I have invested huge amounts of my personal time (all unpaid) learning the Revit API, Dynamo, GH, Unity etc
I do appreciate that not everyone can find that time out of hours, it isn’t easy, but I do not think anyone should actively restrict people that want to expand their knowledge in their own time. Learning should be encouraged and having others learn from you is way more satisfying than a paycheque.

This is the general spirit of this forum and is why it is such a good place for users at any level. Dynamo is itself an open source project, seems strange that we should not follow this pattern of thought in our own development?

However, to answer your question, If you want to write scripts that people can’t access then perhaps write zero touch nodes, extensions or full add-ins into Revit in visual studio. It won’t stop people from stealing the .dll’s, but there are ways of restricting execution to authorised users only.
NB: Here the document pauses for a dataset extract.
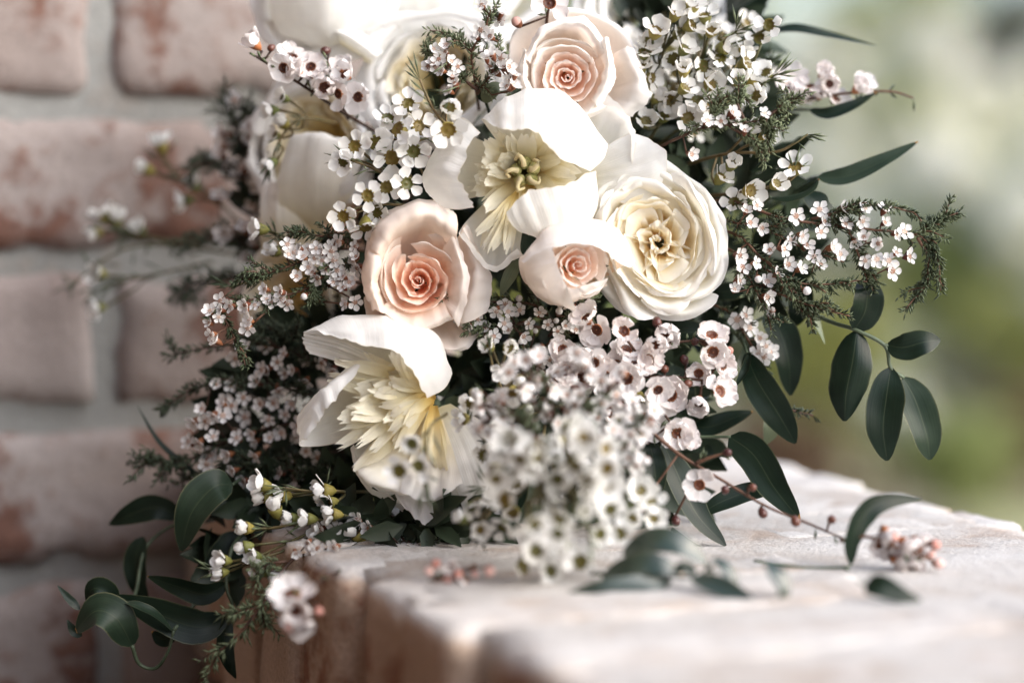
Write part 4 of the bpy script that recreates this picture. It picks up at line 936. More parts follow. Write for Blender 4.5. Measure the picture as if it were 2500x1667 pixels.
spray('blurred bluish green leaves lying on the ledge in front of the flower heap', (1420, 1420, -20), zl(1430), [
    ([(1520, 1352, -12), (1590, 1322, -4), (1665, 1330, -2), (1728, 1378, -6)], 74, {'face': (0, .75, 1), 'prof': (0.8, .6), 'mat': 'ruscus_gloss'}),
    ([(1470, 1408, -6), (1540, 1385, 2), (1610, 1380, 4), (1668, 1405, 2)], 70, {'face': (0, .8, 1), 'prof': (0.8, .6), 'mat': 'ruscus_gloss'}),
    ([(1640, 1418, 4), (1560, 1428, 10), (1460, 1440, 12), (1360, 1462, 10)], 54, {'mat': 'ruscus_gloss', 'face': (0, .6, 1), 'prof': (0.8, .65)}),
    ([(1690, 1408, 14), (1750, 1430, 22), (1810, 1462, 30), (1866, 1498, 36)], 62, {'mat': 'ruscus_gloss', 'face': (.1, .8, .9), 'prof': (0.7, .65)}),
    ([(1880, 1370, 22), (1896, 1400, 28), (1912, 1440, 30), (1905, 1485, 28)], 58, {'face': (.4, .8, .6), 'mat': 'ruscus_gloss'}),
    ([(1740, 1360, 8), (1770, 1385, 12), (1790, 1420, 14), (1800, 1450, 14)], 44, {'face': (.2, .9, .5), 'mat': 'ruscus_gloss'}),
    ([(1700, 1395, 6), (1670, 1385, 10), (1640, 1395, 10)], 34, {'face': (0, .5, 1)}),
], [[(1440, 1400, -20), (1560, 1400, -4), (1690, 1408, 12), (1740, 1380, 8)], [(1725, 1376, -4), (1740, 1400, 4), (1715, 1420, 8)]], r=0.0009)
spray('broad dark leaf pointing down to the ledge under the lower left peony', (1090, 1225, -30), 1.185, [
    ([(1110, 1235, -34), (1035, 1272, -24), (965, 1335, -8), (920, 1408, 6)], 112, {'face': (.25, .45, 1), 'prof': (0.85, .6)}),
    ([(1115, 1265, -30), (1140, 1310, -20), (1165, 1350, -10), (1200, 1380, -4)], 80, {'face': (-.3, .3, 1)}),
    ([(1200, 1120, -30), (1240, 1190, -26), (1250, 1260, -26)], 110, {'face': (0, .3, 1)}),
], [[(1160, 1150, -50), (1112, 1236, -34), (1116, 1266, -30)]])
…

This is one way of protecting company property for instance, but it will be sad times if we have to have licences for any old package. :wink:

Cheers,
Dan

5 Likes

Dears,

to be clear, i am working as BIM coordinator in a consulting company, my company did not request any dynamo or programmed solution.
it was my decision to create some useful tools to shorten the production time, so that users have more time for coordination and design development.
the problem is some users started to copy my scripts outside the company for personal use.
i want to prevent copying my scripts (i am the creator), i did not prevent any user from developing his own scripts.
thanks

Translated by moderator. See below the line for original post.


One way to save your scripts is to upload this code to github and call these scripts from dynamo and whenever you want you can remove or change it.


Original post below.


Una forma de guardar sus scripts es cargar este código en github y llamar a estos scripts desde dynamo y, cuando lo desee, puede eliminarlo o cambiarlo.